Tal preconceito revela-se retrógrado numa época onde, em todo o mundo, surgem leis que, não só deixam de incriminar condutas homossexuais, como, muito mais que isso, chegam a permitir o casamento entre pessoas de mesmo sexo.

Este descompasso entre a medida e a realidade social é sentido também aqui no Brasil, onde já existe um projeto de lei de autoria da então Deputada Federal pelo estado de São Paulo, a atual prefeita Marta Suplicy, PL 1.151/95 que visa, ao contrário do que pretende o infeliz Deputado, regulamentar o que o projeto chama de “união civil de pessoas do mesmo sexo”, e que já é combatido por parte da doutrina por ser atrasado (como, por exemplo, faço em meu trabalho de conclusão de curso intitulado “A união homoafetiva no Direito brasileiro contemporâneo”).

Apenas para se reforçar tal argumento, cumpre assinalar que é bastante comum a união fática de dois homossexuais, sendo inclusive de aceitação popular, uma vez que no dia 10 de agosto de 2000, no programa de televisão Você Decide, o público, de todo o país, votou a favor e um “casal” de mulheres que desejavam dar à luz a uma criança, para constituírem uma família - fato muito mais “atentatório ao pudor” que o simples beijo entre duas pessoas de mesmo sexo - (o placar foi 63.649 votos contra, e 100.547 - 61,2% - a favor), sendo, ainda que, no dia 17 de janeiro de 2002, no site do portal Terra, até as 16 horas e 45 minutos, obteve-se uma aprovação de 82,78% (10.376 votos) a favor de que o filho da cantora Cássia Eller permanecesse com a sua ex-companheira, Maria Eugênia. Fatos estes que evidenciam a abertura da sociedade brasileira à união entre homossexuais.

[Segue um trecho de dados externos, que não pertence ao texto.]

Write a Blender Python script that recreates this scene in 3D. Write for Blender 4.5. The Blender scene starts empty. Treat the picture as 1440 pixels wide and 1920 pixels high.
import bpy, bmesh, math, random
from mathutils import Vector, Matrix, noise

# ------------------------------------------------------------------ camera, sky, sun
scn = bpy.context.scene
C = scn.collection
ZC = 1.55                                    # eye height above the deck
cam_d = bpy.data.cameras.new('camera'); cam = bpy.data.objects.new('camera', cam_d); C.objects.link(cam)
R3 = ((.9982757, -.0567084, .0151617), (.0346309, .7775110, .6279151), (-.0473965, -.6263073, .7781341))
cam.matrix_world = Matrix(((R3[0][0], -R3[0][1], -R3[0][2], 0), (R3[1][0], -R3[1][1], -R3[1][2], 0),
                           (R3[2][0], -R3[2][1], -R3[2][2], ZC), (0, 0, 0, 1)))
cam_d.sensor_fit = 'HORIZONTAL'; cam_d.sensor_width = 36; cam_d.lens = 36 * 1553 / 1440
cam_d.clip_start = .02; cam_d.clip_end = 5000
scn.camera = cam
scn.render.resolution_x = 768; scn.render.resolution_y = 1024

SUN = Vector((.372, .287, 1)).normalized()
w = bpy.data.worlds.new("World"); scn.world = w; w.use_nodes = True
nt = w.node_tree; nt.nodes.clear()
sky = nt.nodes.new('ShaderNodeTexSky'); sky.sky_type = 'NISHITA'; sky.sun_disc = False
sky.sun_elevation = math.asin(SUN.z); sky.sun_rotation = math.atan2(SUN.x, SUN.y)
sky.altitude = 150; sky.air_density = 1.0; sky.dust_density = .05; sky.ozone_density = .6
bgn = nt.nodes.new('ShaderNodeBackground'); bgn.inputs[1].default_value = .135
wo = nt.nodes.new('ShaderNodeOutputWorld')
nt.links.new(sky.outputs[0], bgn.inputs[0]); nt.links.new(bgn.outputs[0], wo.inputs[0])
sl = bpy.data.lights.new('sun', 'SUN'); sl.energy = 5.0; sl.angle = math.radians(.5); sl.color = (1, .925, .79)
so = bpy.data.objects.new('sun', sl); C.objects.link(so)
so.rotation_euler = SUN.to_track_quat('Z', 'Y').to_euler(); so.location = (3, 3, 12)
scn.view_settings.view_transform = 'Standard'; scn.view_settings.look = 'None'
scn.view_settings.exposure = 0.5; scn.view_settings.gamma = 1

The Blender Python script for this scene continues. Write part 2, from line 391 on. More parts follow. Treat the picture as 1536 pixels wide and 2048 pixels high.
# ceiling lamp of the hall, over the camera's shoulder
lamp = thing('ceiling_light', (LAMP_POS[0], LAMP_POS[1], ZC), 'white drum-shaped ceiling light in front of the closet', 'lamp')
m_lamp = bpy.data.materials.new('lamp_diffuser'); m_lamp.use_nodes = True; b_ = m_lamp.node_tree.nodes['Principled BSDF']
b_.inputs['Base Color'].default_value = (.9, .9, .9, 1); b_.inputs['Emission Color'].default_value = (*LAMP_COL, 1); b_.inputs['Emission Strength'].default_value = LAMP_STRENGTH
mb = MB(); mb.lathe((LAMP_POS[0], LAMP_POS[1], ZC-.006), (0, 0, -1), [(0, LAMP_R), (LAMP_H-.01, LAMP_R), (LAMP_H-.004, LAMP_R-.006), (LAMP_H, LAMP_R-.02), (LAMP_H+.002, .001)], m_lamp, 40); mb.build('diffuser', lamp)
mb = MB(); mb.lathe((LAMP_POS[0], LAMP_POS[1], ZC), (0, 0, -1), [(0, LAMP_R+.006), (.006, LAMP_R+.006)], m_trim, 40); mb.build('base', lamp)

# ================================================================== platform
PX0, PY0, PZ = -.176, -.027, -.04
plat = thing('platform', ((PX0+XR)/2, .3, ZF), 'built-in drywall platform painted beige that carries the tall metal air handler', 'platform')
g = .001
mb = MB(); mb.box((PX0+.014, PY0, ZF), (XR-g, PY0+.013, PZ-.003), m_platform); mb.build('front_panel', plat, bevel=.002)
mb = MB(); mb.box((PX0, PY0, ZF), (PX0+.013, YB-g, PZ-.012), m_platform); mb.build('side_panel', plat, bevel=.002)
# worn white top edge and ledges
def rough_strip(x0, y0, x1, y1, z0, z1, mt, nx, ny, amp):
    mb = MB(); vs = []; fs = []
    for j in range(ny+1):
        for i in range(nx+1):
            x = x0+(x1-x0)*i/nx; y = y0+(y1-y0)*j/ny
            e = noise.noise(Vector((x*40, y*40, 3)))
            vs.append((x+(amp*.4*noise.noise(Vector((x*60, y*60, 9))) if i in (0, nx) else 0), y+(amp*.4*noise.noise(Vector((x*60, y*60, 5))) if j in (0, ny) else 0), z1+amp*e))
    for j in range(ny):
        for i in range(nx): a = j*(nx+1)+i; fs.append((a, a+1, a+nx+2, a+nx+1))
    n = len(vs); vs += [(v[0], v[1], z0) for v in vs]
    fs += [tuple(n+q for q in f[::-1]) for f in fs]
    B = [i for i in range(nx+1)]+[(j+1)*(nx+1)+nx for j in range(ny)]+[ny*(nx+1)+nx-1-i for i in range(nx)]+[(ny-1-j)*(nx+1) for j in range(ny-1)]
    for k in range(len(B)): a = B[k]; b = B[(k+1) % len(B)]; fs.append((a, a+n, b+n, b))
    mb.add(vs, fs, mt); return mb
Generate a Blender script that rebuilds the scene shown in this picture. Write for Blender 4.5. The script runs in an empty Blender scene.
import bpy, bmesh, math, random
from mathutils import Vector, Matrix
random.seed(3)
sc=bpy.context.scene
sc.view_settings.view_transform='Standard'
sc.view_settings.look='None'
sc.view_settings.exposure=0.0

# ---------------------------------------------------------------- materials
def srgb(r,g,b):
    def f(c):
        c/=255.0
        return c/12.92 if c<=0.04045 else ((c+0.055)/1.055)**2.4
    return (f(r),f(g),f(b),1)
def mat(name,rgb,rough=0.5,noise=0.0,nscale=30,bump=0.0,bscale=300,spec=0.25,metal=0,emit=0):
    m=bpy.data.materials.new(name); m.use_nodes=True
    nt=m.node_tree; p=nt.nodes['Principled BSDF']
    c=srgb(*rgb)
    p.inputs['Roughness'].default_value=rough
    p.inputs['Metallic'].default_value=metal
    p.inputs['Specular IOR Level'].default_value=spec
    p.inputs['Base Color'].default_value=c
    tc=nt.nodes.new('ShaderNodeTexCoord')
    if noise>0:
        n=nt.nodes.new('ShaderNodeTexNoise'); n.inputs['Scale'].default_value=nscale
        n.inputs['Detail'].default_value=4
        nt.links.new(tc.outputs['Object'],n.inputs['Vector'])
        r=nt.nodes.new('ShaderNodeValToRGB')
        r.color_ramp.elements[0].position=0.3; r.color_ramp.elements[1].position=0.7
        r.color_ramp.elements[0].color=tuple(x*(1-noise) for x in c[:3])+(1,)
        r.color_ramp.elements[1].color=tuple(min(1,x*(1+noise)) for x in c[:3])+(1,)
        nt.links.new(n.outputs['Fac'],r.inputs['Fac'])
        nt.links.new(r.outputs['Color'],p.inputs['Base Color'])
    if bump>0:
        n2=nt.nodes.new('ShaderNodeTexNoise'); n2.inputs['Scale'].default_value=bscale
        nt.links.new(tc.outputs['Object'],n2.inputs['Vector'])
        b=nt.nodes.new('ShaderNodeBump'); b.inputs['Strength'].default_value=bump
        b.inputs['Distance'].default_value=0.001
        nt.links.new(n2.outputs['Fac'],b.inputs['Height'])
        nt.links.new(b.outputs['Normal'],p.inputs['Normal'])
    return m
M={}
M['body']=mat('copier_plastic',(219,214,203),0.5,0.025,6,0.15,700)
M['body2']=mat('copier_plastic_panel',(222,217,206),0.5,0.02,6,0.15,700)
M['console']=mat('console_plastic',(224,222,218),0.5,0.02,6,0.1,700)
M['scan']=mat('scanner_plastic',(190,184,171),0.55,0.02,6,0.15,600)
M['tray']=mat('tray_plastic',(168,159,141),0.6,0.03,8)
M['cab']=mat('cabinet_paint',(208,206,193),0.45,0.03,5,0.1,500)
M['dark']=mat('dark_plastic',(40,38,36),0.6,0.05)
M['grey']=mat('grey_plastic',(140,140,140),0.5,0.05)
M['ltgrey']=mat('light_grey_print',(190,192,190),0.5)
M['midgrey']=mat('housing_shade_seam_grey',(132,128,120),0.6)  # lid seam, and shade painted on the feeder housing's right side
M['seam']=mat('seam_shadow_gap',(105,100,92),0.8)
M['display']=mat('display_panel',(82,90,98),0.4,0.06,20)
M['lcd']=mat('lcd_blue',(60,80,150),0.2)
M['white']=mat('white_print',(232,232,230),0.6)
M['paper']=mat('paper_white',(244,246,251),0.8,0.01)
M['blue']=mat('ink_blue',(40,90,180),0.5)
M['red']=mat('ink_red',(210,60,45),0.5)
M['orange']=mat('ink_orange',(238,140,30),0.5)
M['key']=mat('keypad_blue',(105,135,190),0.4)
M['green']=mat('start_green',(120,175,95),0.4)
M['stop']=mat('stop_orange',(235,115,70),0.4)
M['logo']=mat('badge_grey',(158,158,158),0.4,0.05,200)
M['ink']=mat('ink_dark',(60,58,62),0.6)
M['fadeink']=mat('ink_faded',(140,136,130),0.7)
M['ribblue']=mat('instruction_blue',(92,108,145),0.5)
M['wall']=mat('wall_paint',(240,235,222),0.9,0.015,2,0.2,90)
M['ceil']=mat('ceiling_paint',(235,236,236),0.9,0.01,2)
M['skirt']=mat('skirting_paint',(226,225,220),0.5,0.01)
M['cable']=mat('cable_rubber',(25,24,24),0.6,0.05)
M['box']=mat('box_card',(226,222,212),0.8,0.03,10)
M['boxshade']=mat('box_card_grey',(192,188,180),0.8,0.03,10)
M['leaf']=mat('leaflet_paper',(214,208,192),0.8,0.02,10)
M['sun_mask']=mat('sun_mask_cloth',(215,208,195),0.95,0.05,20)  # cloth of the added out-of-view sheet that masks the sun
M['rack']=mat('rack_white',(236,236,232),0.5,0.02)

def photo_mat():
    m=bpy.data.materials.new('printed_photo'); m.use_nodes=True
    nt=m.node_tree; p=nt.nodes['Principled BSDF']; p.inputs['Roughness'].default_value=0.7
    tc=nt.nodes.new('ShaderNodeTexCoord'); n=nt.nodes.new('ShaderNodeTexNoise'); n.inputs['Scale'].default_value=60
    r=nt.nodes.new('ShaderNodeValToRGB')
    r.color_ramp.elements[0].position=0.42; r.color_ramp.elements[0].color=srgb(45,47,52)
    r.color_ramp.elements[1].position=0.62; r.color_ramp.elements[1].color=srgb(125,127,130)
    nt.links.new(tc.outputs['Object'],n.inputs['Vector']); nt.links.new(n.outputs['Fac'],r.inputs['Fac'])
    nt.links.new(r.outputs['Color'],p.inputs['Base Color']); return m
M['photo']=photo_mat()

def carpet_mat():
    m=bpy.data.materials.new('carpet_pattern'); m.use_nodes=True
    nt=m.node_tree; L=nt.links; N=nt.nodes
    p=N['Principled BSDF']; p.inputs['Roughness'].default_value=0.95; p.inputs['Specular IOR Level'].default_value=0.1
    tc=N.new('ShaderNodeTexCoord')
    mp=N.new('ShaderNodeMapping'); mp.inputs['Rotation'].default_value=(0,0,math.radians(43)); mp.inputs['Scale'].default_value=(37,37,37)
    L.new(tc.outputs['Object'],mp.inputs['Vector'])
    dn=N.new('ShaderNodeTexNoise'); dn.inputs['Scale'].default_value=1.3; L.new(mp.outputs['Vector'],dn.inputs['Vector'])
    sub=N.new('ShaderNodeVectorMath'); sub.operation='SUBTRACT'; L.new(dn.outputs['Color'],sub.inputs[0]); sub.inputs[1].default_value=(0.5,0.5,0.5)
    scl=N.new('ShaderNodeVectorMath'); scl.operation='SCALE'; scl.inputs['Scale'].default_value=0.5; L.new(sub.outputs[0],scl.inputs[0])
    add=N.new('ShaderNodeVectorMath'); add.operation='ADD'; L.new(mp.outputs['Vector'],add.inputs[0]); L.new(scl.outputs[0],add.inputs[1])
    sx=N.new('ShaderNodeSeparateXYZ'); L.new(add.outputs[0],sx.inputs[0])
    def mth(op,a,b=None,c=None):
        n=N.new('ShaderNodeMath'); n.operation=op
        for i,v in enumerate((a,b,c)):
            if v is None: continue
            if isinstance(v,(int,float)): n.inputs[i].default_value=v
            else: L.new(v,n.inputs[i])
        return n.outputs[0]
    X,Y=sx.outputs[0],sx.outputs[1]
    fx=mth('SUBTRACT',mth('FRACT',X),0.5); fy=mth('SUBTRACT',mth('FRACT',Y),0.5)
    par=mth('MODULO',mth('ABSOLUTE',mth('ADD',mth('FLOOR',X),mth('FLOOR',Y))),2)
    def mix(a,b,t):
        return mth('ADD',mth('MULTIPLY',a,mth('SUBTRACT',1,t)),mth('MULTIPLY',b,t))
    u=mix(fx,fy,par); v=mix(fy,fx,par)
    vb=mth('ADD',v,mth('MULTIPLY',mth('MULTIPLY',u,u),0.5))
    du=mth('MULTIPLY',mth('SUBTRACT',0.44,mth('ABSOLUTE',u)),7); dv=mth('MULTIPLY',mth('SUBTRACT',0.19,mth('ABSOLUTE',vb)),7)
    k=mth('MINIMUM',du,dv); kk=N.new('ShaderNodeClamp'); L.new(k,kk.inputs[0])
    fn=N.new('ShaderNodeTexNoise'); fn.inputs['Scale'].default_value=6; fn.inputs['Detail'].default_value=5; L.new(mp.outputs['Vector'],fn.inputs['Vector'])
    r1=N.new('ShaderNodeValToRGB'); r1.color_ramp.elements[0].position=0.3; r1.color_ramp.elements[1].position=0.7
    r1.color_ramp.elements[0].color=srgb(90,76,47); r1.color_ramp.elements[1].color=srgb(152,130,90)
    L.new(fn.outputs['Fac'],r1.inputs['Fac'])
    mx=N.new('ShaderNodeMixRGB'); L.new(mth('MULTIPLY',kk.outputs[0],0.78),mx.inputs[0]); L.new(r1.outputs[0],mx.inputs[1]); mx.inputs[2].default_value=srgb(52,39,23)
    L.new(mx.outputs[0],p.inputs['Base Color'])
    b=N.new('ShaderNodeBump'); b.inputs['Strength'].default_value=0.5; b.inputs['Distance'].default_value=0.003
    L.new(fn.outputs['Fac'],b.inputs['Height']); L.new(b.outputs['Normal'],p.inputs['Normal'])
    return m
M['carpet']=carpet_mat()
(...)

Por outro lado, a ignorância legal fica demonstrada, além da inconstitucionalidade da absurda lei por discriminação infundada, pelo desconhecimento de que já existe lei capaz de punir a importunação ofensiva ao pudor (artigo 61 do Decreto-Lei nº 3.688/41 – “Lei das Contravenções Penais”), que, segundo definição legal consiste no ato de “importunar alguém, em lugar público, ou acessível ao público, de modo ofensivo ao pudor”, de tal sorte que, caso fosse o desejo dos Tribunais punir o beijo entre pessoas do mesmo sexo, isso seria possível sem qualquer alteração legal, apenas dando uma definição jurisprudencial de “pudor” de forma que este abrangesse o beijo entre pessoas de mesmo sexo.

Porém, tal atitude nunca se concretizou, nem jamais se concretizará, pois quem conhece a lei – como é o caso dos desembargadores e ministros - sabe que não existe espaço para discriminação em um ordenamento jurídico.

Somente seria possível a punição de um beijo entre pessoas de mesmo sexo se - e somente se - este beijo fosse um beijo tal que, se fosse praticado por pessoas de sexo diferente também importasse em ofensa ao pudor.

Por outro lado, imagine-se o caso de um pai que dê um beijo em seu filho (ou uma mãe que dê um beijo em sua filha), iriam ambos serem processados por “beijo entre pessoas de mesmo sexo”? E aqui cumpre assinalar, mais uma vez, que não existe espaço para discriminações em um ordenamento jurídico, de forma que, admitindo-se o absurdo caso de tal lei inoportuna vier a ser aprovada e, por igual preconceito dos membros do STF, ser declarada constitucional, seria impossível processar os homossexuais e não se processar igualmente o pai e filho (ou mãe e filha) que se beijassem em público.

Vê-se assim, claramente, quão impensada e infeliz foi a declaração do Deputado em questão que, ao invés de se preocupar com tantos outros assuntos de muito maior importância, pretende punir uma demonstração de amor em um mundo que padece, justamente, por falta de amor.